Fakta Historis tentang Sakral dan Sekuler

      Sejak awal penciptaan, Allah tidak mempercakapkan kedua “barang” ini secara terpisah.  Keduanya adalah satu paket.  Allah menciptakan dunia dan segala keperluan manusia lainnya sesudah itu diciptakanlah manusia sebagai puncak dari seluruh ciptaan dan ditempatkannya sebagai raja’ di atas bumi.  Beberapa ribu/juta/miliaran tahun kemudian, terutama pada abad pertengahan masehi, mulai membuat pemilahan yang sangat tajam dan memposisikan diri masing-masing sebagai “musuh dalam selimut”.  Alasan historis yang muncul sebenarnya dalam dunia kekristenan adalah ketidak-setujuan terhadap partisipasi orang Kristen terhadap urusan-urusan pemerintahan dan militer dan menentang banyak praktik sosial yang sudah banyak bengkok daripada lurusnya.  Sebagian orang berpendapat bahwa gereja sudah kehilangan kemurniannya sewaktu bersatu padu dengan kekaisaran Roma.  Karena itu, semua elemen gereja bergerak dalam kebingungan dan menetapkan strategi yang diharapkan dapat menjawab persoalan inti.  Gerakan biarawan menarik diri dari masyarakat merupakan salah satu efek samping dari persoalan dikotomis antara sakral dan sekular tersebut.
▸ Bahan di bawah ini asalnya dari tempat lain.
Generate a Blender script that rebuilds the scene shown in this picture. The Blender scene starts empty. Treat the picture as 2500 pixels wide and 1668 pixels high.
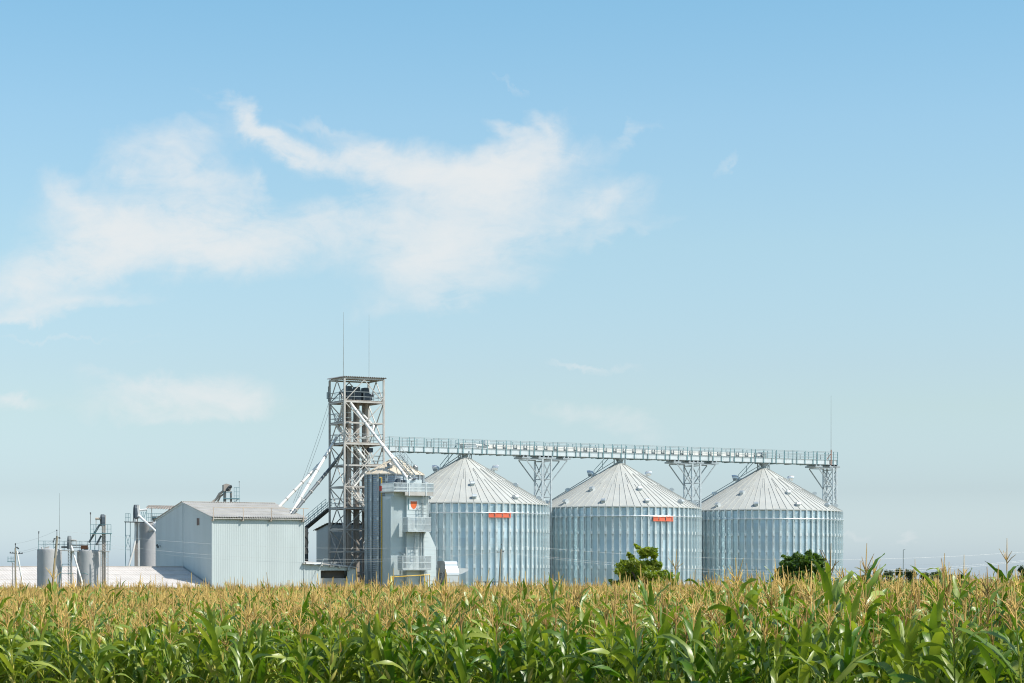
import bpy, math, random
import numpy as np
from mathutils import Vector, Matrix

random.seed(7)
rng = np.random.default_rng(7)
SC = bpy.context.scene
COL = SC.collection
R = math.radians
F = 5400.0            # focal length in photograph pixels (2500 wide)
CAMH = 3.7
HOR = 1395.0

# ------------------------------------------------------------------ helpers
def P(px, py, Z):
    return Vector(((px - 1250.0) * Z / F, Z, CAMH - (py - HOR) * Z / F))

def zat(py, Z):
    return CAMH - (py - HOR) * Z / F

class Frame:
    """local (u,v,z): u along the row of silos, v to the back"""
    def __init__(self, ox, oy, deg=28.0, oz=0.0):
        a = R(deg)
        self.o = Vector((ox, oy, oz)); self.c = math.cos(a); self.s = math.sin(a)
    def __call__(self, u, v=0.0, z=0.0):
        return Vector((self.o.x + self.c * u - self.s * v, self.o.y + self.s * u + self.c * v, self.o.z + z))
    def u_at(self, px, v=0.0):
        k = (px - 1250.0) / F
        bx = self.o.x - self.s * v; by = self.o.y + self.c * v
        return (k * by - bx) / (self.c - k * self.s)
    def v_at(self, px, u=0.0):
        k = (px - 1250.0) / F
        bx = self.o.x + self.c * u; by = self.o.y + self.s * u
        return (k * by - bx) / (-self.s - k * self.c)
    def z_at(self, py, u, v=0.0):
        p = self(u, v); return zat(py, p.y)

ID = Frame(0, 0, 0)

class MB:
    def __init__(self, T=None):
        self.v = []; self.f = []; self.T = T or (lambda u, v, z: Vector((u, v, z)))
        self.col = []
    def add(self, pts, faces):
        b = len(self.v); self.v += [tuple(p) for p in pts]
        self.f += [tuple(i + b for i in f) for f in faces]
    def L(self, pts, faces):
        self.add([self.T(*p) for p in pts], faces)
    def box(self, u0, u1, v0, v1, z0, z1):
        self.L([(u0, v0, z0), (u1, v0, z0), (u1, v1, z0), (u0, v1, z0), (u0, v0, z1), (u1, v0, z1), (u1, v1, z1), (u0, v1, z1)],
               [(0, 3, 2, 1), (4, 5, 6, 7), (0, 1, 5, 4), (1, 2, 6, 5), (2, 3, 7, 6), (3, 0, 4, 7)])
        return self
    def prism(self, poly, fn):
        """poly: list of 2-D points; fn(p, s) -> local (u,v,z) for side s in (0,1)"""
        n = len(poly)
        pts = [fn(p, 0) for p in poly] + [fn(p, 1) for p in poly]
        self.L(pts, [tuple(range(n - 1, -1, -1)), tuple(range(n, 2 * n))] + [(i, (i + 1) % n, n + (i + 1) % n, n + i) for i in range(n)])
        return self
    def bar(self, a, b, w=.1, h=None, loc=True):
        a = self.T(*a) if loc else Vector(a); b = self.T(*b) if loc else Vector(b)
        h = h or w; d = (b - a)
        if d.length < 1e-6: return self
        d.normalize()
        up = Vector((0, 0, 1)) if abs(d.z) < .95 else Vector((0, 1, 0))
        x = d.cross(up).normalized() * (w / 2); y = x.cross(d).normalized() * (h / 2)
        pts = [p + s * x + t * y for p in (a, b) for s, t in ((-1, -1), (1, -1), (1, 1), (-1, 1))]
        self.add(pts, [(0, 1, 2, 3), (7, 6, 5, 4), (0, 4, 5, 1), (1, 5, 6, 2), (2, 6, 7, 3), (3, 7, 4, 0)])
        return self
    def tube(self, pts, r, n=8, loc=True, caps=True):
        pts = [self.T(*p) if loc else Vector(p) for p in pts]
        rs = r if isinstance(r, (list, tuple)) else [r] * len(pts)
        b = len(self.v); m = len(pts); out = []
        prev = None
        for i, p in enumerate(pts):
            d = (pts[min(i + 1, m - 1)] - pts[max(i - 1, 0)]).normalized()
            if prev is None:
                up = Vector((0, 0, 1)) if abs(d.z) < .9 else Vector((1, 0, 0))
                x = d.cross(up).normalized()
            else:
                x = (prev - d * prev.dot(d)).normalized()
            prev = x; y = d.cross(x)
            for k in range(n):
                a = 2 * math.pi * k / n
                out.append(p + (x * math.cos(a) + y * math.sin(a)) * rs[i])
        fs = []
        for i in range(m - 1):
            for k in range(n):
                k2 = (k + 1) % n
                fs.append((i * n + k, i * n + k2, (i + 1) * n + k2, (i + 1) * n + k))
        if caps:
            fs.append(tuple(range(n - 1, -1, -1))); fs.append(tuple((m - 1) * n + k for k in range(n)))
        self.v += [tuple(q) for q in out]; self.f += [tuple(i + b for i in f) for f in fs]
        return self
    def lathe(self, prof, c, n=24):
        """prof: list of (r,z) about local centre c=(u,v)"""
        b = []
        for r, z in prof:
            for k in range(n):
                a = 2 * math.pi * k / n
                b.append((c[0] + r * math.cos(a), c[1] + r * math.sin(a), z))
        fs = []
        for i in range(len(prof) - 1):
            for k in range(n):
                k2 = (k + 1) % n
                fs.append((i * n + k, i * n + k2, (i + 1) * n + k2, (i + 1) * n + k))
        self.L(b, fs); return self
    def build(self, name, m, parent=None, smooth=False, base=None):
        me = bpy.data.meshes.new(name)
        root = parent
        while root is not None and root.parent is not None: root = root.parent
        off = root.location.copy() if root is not None else (Vector(base) if base is not None else Vector((0, 0, 0)))
        me.from_pydata([(x - off.x, y - off.y, z - off.z) for x, y, z in self.v], [], self.f)
        me.update()
        if smooth:
            me.shade_smooth()
            if smooth != 'full':
                try: me.set_sharp_from_angle(angle=R(40))
                except Exception: pass
        me.materials.append(m)
        o = bpy.data.objects.new(name, me); COL.objects.link(o)
        if parent is not None: o.parent = parent
        elif base is not None: o.location = off
        return o

def tag(o, label=None, cat=None, group=None, kind=None):
    if label: o['label'] = label
    if cat: o['category'] = cat
    if group: o['group'] = group
    if kind: o['kind'] = kind
    return o

def thing(name, loc, label, cat, group=None):
    o = bpy.data.objects.new(name, None); o.empty_display_size = .3
    o.location = loc; COL.objects.link(o)
    return tag(o, label, cat, group)

def copy_tree(o, parent=None):
    c = o.copy(); COL.objects.link(c)
    if parent is not None: c.parent = parent
    for ch in list(o.children): copy_tree(ch, c)
    return c

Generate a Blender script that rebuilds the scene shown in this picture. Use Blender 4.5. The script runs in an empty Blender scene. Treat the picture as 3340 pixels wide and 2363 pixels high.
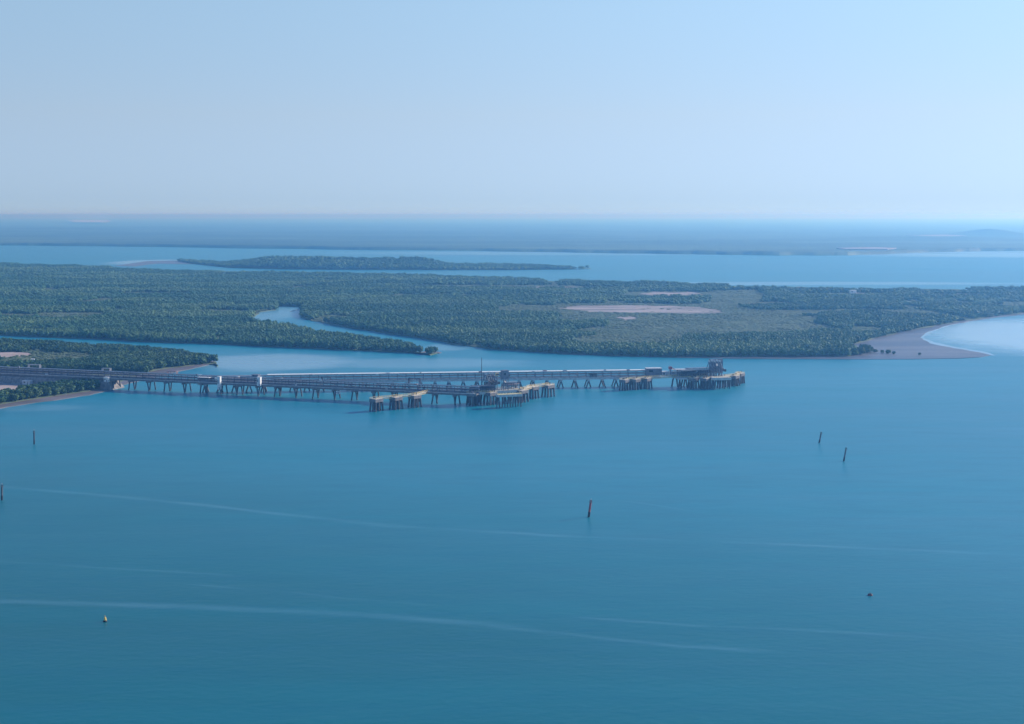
import bpy, math, random
import numpy as np
from mathutils import Vector, Matrix
from mathutils.geometry import tessellate_polygon

sc = bpy.context.scene
COL = sc.collection
R = math.radians
random.seed(7)
rng = np.random.default_rng(7)

# ------------------------------------------------------------------ camera, sky, sun, exposure
CAM_H = 150.0
FPX, CX, CY, HOR = 4588.0, 1670.0, 1181.5, 702.0
PITCH = math.atan((CY - HOR) / FPX)
cam_d = bpy.data.cameras.new("camera")
cam = bpy.data.objects.new("camera", cam_d); COL.objects.link(cam)
cam.location = (0, 0, CAM_H)
cam.rotation_euler = (math.pi / 2 - PITCH, 0, 0)
cam_d.sensor_width = 36.0
cam_d.lens = 36.0 * FPX / 3340.0
cam_d.clip_start = 1.0
cam_d.clip_end = 250000.0
sc.camera = cam

SUN_EL, SUN_AZ = 25.0, 30.0        # azimuth: degrees from +X towards +Y
world = bpy.data.worlds.new("World"); sc.world = world
world.use_nodes = True
wn = world.node_tree; wn.nodes.clear()
sky = wn.nodes.new("ShaderNodeTexSky"); sky.sky_type = 'NISHITA'
sky.sun_disc = False
sky.sun_elevation = R(SUN_EL)
sky.sun_rotation = R(90 - SUN_AZ)
sky.altitude = 0; sky.air_density = 0.5; sky.dust_density = 0.0; sky.ozone_density = 4.0
tint = wn.nodes.new("ShaderNodeMix"); tint.data_type = 'RGBA'; tint.blend_type = 'MULTIPLY'
tint.inputs[0].default_value = 1.0
tc = wn.nodes.new("ShaderNodeTexCoord"); sx = wn.nodes.new("ShaderNodeSeparateXYZ"); ramp = wn.nodes.new("ShaderNodeValToRGB")
wn.links.new(tc.outputs['Generated'], sx.inputs[0]); wn.links.new(sx.outputs[2], ramp.inputs[0])
SKY_BALANCE = [(0.0, (.285, .295, .345)), (.011, (.315, .308, .347)), (.07, (.645, .49, .39)), (.145, (.94, .745, .53)), (.40, (.70, .85, .85)), (1.0, (.6, .85, .95))]
els = ramp.color_ramp.elements
els[0].position, els[1].position = SKY_BALANCE[0][0], SKY_BALANCE[-1][0]
for q, _c in SKY_BALANCE[1:-1]: els.new(q)
for e, (q, c_) in zip(els, SKY_BALANCE): e.color = (*c_, 1)
wn.links.new(ramp.outputs[0], tint.inputs[7])
bg = wn.nodes.new("ShaderNodeBackground"); bg.inputs[1].default_value = 0.15
wo = wn.nodes.new("ShaderNodeOutputWorld")
wn.links.new(sky.outputs[0], tint.inputs[6]); wn.links.new(tint.outputs[2], bg.inputs[0]); wn.links.new(bg.outputs[0], wo.inputs[0])

sun_d = bpy.data.lights.new("sun", 'SUN'); sun_d.energy = 3.0; sun_d.angle = R(0.5); sun_d.color = (1.0, 0.93, 0.84)
sun = bpy.data.objects.new("sun", sun_d); COL.objects.link(sun)
sdir = Vector((math.cos(R(SUN_EL)) * math.cos(R(SUN_AZ)), math.cos(R(SUN_EL)) * math.sin(R(SUN_AZ)), math.sin(R(SUN_EL))))
sun.rotation_euler = sdir.to_track_quat('Z', 'Y').to_euler()
sun.location = (300, 0, 400)

vs = sc.view_settings
vs.view_transform = 'Standard'; vs.look = 'None'; vs.gamma = 1.0; vs.exposure = 1.0
sc.cycles.volume_bounces = 1
sc.cycles.max_bounces = 6
sc.cycles.diffuse_bounces = 3
sc.cycles.glossy_bounces = 3

# ------------------------------------------------------------------ survey: photograph bearings -> places on the ground plane
def W(xs, ys, z=0.0):
    u = (xs - CX) / FPX; v = (CY - ys) / FPX
    d = Vector((u, math.cos(PITCH) + v * math.sin(PITCH), -math.sin(PITCH) + v * math.cos(PITCH)))
    t = (z - CAM_H) / d.z
    return Vector((d.x * t, d.y * t, z))
K = 3340.0 / 2296.0
def WD(x, y, z=0.0): return W(x * K, y * K, z)
def to_px(X, Y, Z):
    """numpy: world -> display px (2296 wide) used only to look up which kind of ground a place has"""
    dy = Y; dz = Z - CAM_H
    f = dy * math.cos(PITCH) - dz * math.sin(PITCH)
    up = dy * math.sin(PITCH) + dz * math.cos(PITCH)
    return (CX + FPX * X / f) / K, (CY - FPX * up / f) / K

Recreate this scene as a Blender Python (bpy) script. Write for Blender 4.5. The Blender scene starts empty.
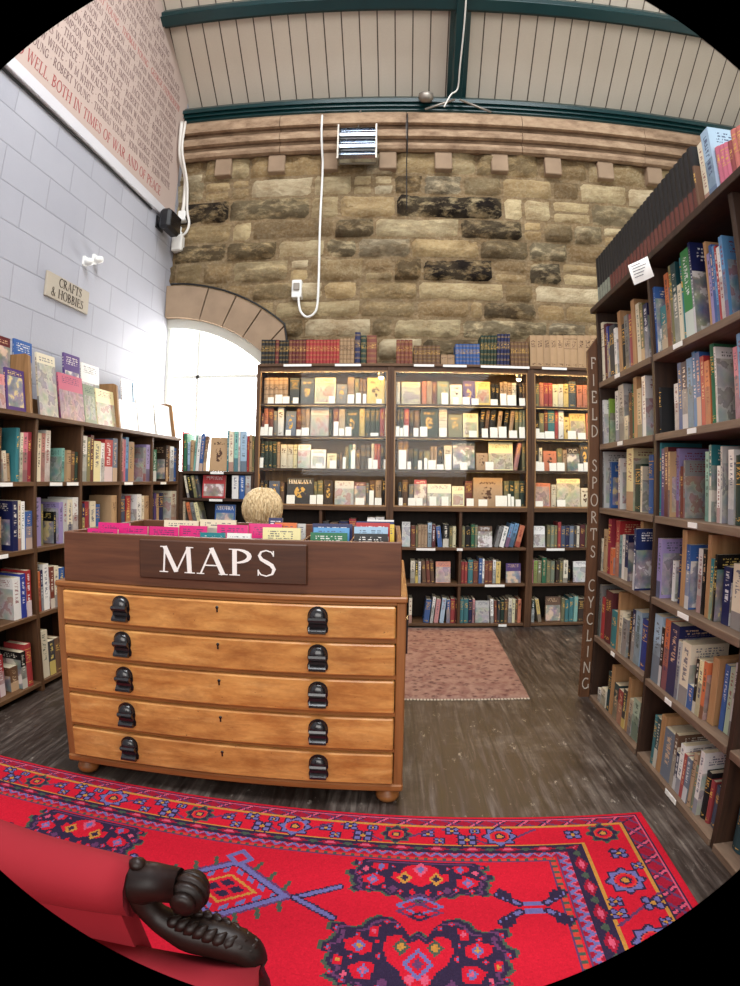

      Pemisahan total sulit dicapai.  Gereja bukanlah berasal dari dunia tetapi ia masih di dalam dunia.  Tentu, hal ini tidak bisa dielakkan pemakaian bahasa dan struktur pikiran menurut kultur.  Pertanyaan untuk digumuli secara intelek adalah, haruskah kita menarik diri sebanyak dan sebisa mungkin supaya memelihara kemurnian, kekhususan kekristenan dari keduniawian, atau haruskah kita berusaha menembus yang sekular dalam koridor kekristenan yang murni?

Berani Mengubah Cara Pandang

      Mazhab Sinik dari Yunani Kuno, yang kecewa atas lembaga-lembaga politik dan domestik, berusaha kembali ke alam dengan mempraktikkan hidup sederhana yang tidak tergantung pada sarana dan struktur yang dianggap perlu oleh masyarakat.  Kelompok Hippies dan gerakan-gerakan kontrakultur lainnya mengambil sikap serupa.  Segolongan dari Jesus Movement mengambil bagian dalam sinisme mereka terhadap kemapanan dan nilai serta gaya hidup sederhana mereka.  Yang lebih menarik lagi ialah kelompok Amish dari Pennyilvania dan Indiana yang menolak menyesuaikan diri dengan kemajuan-kemajuan abad ke-20.  Penarikan diri mereka sifatnya pragmatis, yakni untuk memelihara identitas grup dan untuk berhati-hati terhadap perasaan puas diri atas kemewahan dan pengetahuan yang tidak perlu.


Sakral dan sekular memiliki hubungan integral yang tidak dapat diabaikan.  Jika distingsi sakral-sekuler hilang dan kita mengakui bahwa semua kebenaran pada akhirnya kebenaran Allah, maka pekerjaan intelektual sesungguhnya merupakan pekerjaan Allah yang bernilai sama dengan pemberitaan Injil, pemberian makan kepada yang lapar, membela kaum marginal, menyembuhkan, dsb.  Hal ini pun adalah tugas sakral.  Jika pekerjaan intelektual bisa merupakan pekerjaan Allah dan jika semua kebenaran milik Allah, maka tidak ada alasan untuk mencela bidang pengetahuan tertentu sebagai duniawi atau tidak tertolong duniawi.  Karena itu, pengetahuan seperti itu perlu dikembalikan pada keutuhan kebenaran Allah yang darinya pengetahuan itu diperoleh sehingga dapat mendamaikan dikotomi sakral dan sekuler yang telah tereduksi karena kedangkalan pemahaman selama ini.